No. of Recommendations: 19
On the other hand, the price/sales ratio and the CAPE ratio of the S&P500 is near an all-time high.Since 1880 the market has been at a lower valuation of 10 year real average past earnings more than 97% of the time.
So investing from this particular market high likely won't have an above average 5 year return.
Based on monthly data, starting the beginning of 1950, the rolling 5 year average SP500 (GTR1 ^S5T) return is 1.77. The median is 1.74. The range is 0.67 to 3.58.
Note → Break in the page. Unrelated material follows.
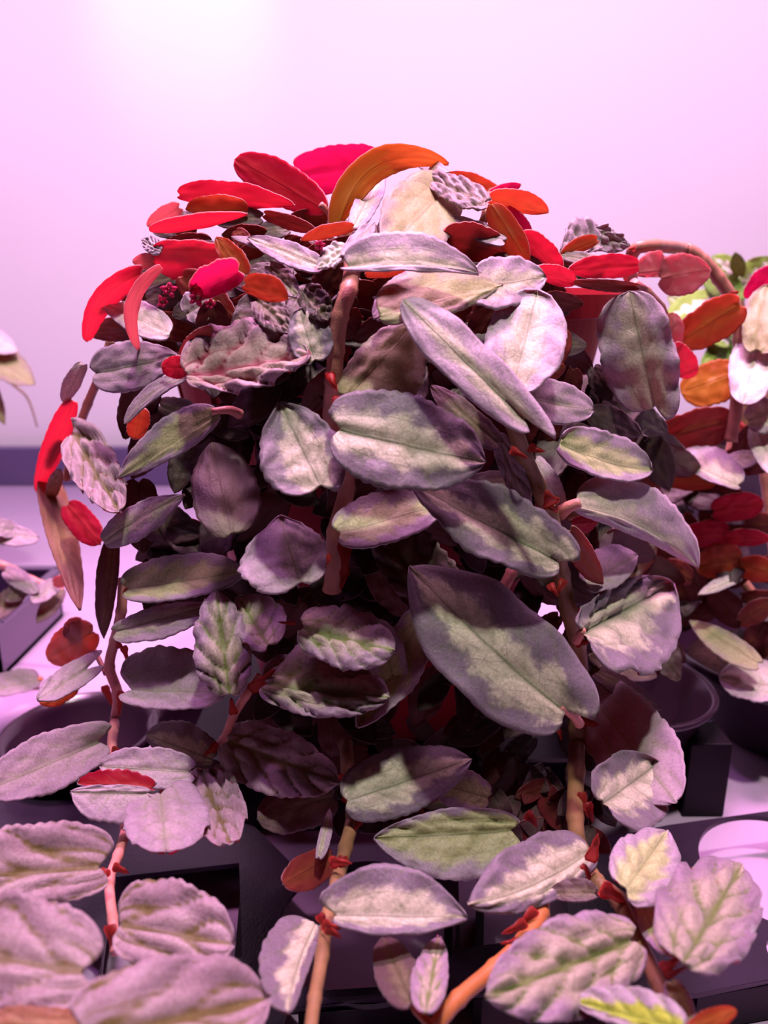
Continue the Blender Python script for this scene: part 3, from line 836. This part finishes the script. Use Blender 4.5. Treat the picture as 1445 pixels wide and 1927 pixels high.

When CAPE exceeds the 97th percentile, the 5 year average return is 1.32 and median is 1.10. The range is 0.833 to 2.93
So yes, the average subsequent 5 year return is less when CAPE exceeds the 97th percentile, but is it less than the alternative investment?
The most recent time when CAPE exceeded 97th percentile with a subsequent five year return was Nov, 2017. SPY was 236.95 and 5 years later was 397.22. Interest rates were low, so in hindsight, taking the SPY investment resulted in a higher return.
As a timing model, being out of SP500 when CAPE exceeds the 97th percentile is not as good as being fully invested all the time. From the beginning of 1950 $1 becomes $3,576 when fully invested and becomes $1,233 when out of the market and getting 5% pa when CAPE exceeds the 97th percentile.